Editor’s Note: WIN’s recently published Volume 31 Issue 9, the Annual Awards Issue, is available for immediate digital access to subscribers. Subscribe here (Print/Digital/Combo). WIN will announce the remaining award winners over the course of this week. 

Isabella Marie Gonzales was an accomplished gymnast and dancer in fourth grade, when, as a student within the Clovis Unified School District, where school-sponsored sports exist even at the elementary level, she had to choose between basketball and wrestling as her winter sport.

“I needed an extra sport, and I did not want to play basketball outside in the cold during winter,” Gonzales recalled. “I decided to give wrestling a try.

“My parents were shocked and nervous. I was terrible (at wrestling) at first for a little elementary kid; I was a real rookie. I was attracted to it, though, and I stuck with it.”

She not only stuck with it, but Gonzales would go on to stick the shoulder blades flat of 144 opponents throughout her prolific high school career at Clovis East High School, where she won three state titles. The lone blemish of her 163-1 career mark came in the state finals her freshman season.

The top overall recruit in the 2025 class and the No. 3 ranked pound-for-pound female prep wrestler in America at the time this article was published, Gonzales, a future Iowa Hawkeye, has been named the recipient of the prestigious 2024-25 Girls’ Junior Schalles Award as the nation’s top high school pinner.
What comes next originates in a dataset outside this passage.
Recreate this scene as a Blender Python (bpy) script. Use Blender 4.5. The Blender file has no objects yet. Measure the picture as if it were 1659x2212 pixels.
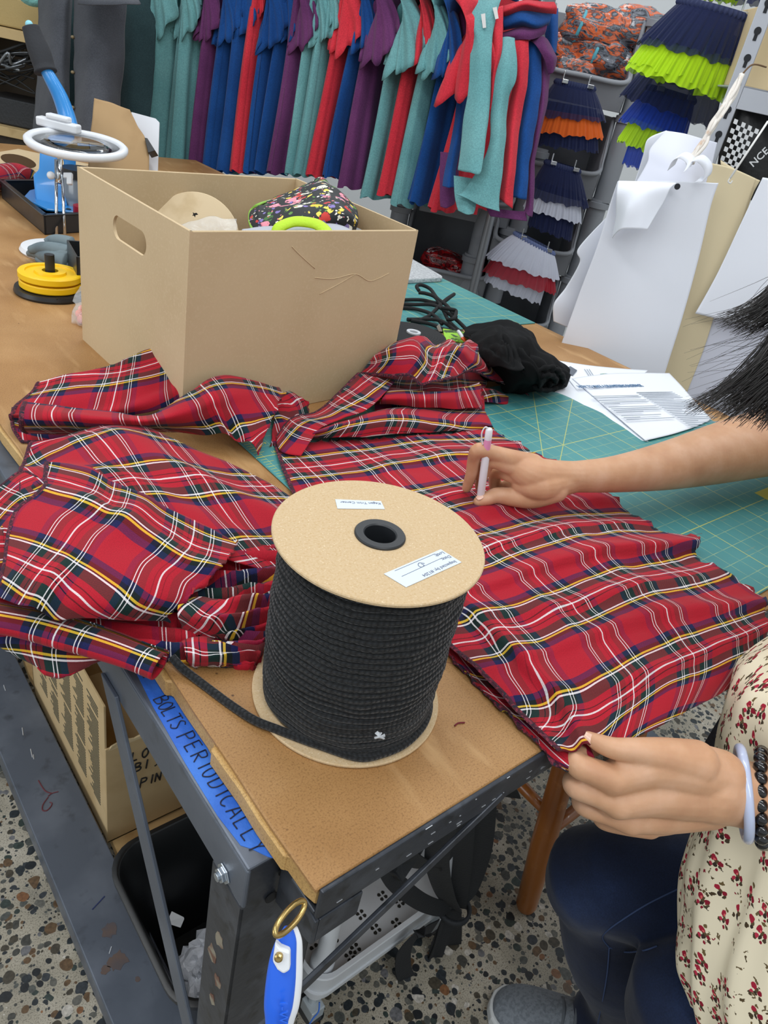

The Schalles Award is named after Wade Schalles, who set the college pin record at Clarion (Pa.) State where he also won two NCAA championships (1972-73). During his career, Schalles defeated 153 of 159 opponents and pinned 109.

Gonzales is the second recipient of the Girls’ Junior Schalles Award, which was expanded in 2023-24.

“Ever since I started wrestling, I was always told to aim for the highest level of winning, which is to get a pin and end the match early; win it with dominance,” Gonzales stated.

The legendary Schalles commented, “What a career. What a wrestler. What a pinner! Of her 144 pins during her scholastic years, 134 of them came in the first period! Talk about dominance! And, in a state that’s known for producing some of the best wrestlers ever. My hat is off to you! You’re simply the best and I have a strong inkling that I’ll have to find other great things to say about you in the coming years as a collegiate Schalles winner.”

Gonzales credits her dad, Geoffrey, also her high school head coach this past season, for all of her success. It all started in the family garage where, ironically, the father-daughter duo started studying pinning combinations while watching a Wade Schalles instructional video, which would prove to be an instrumental teaching tool.

“If you look at most of her pins, she is using a bar-half from a Wade Schalles technique video,” the patriarch Gonzales confirmed. “The way we do it in our garage is we always troubleshoot the position. We did the entire series on the videos on cross faces and Wade’s clock theory.”

Geoffrey provided extra insight into his daughter’s pin-at-all-costs mentality.

“One of her longtime coaches taught her that she cannot leave it up to the ref,” Geoffrey explained. “You have to pin people. Dominate in a way that you don’t lose by decisions or leave it up to the referee.

“In 2018 and 2019, she had over 100 matches because she would triple-bracket at these tournaments, so she really wanted to pin everyone so she could have a break between the 17 matches in one day.”

As his daughter prepares to trek nearly 2,000 miles east to Iowa City next fall, he is confident Isabella will continue to be who she has always been. He believes the mindset training he has bestowed upon his daughter will carry her to success far beyond the mat.

“I told her, ‘You’re going to Iowa, you’re going to wrestle, and you are going to be a professional afterwards.’ We have a timeline in our garage and Isabella is sticking to it. She is manifesting who she wants to become.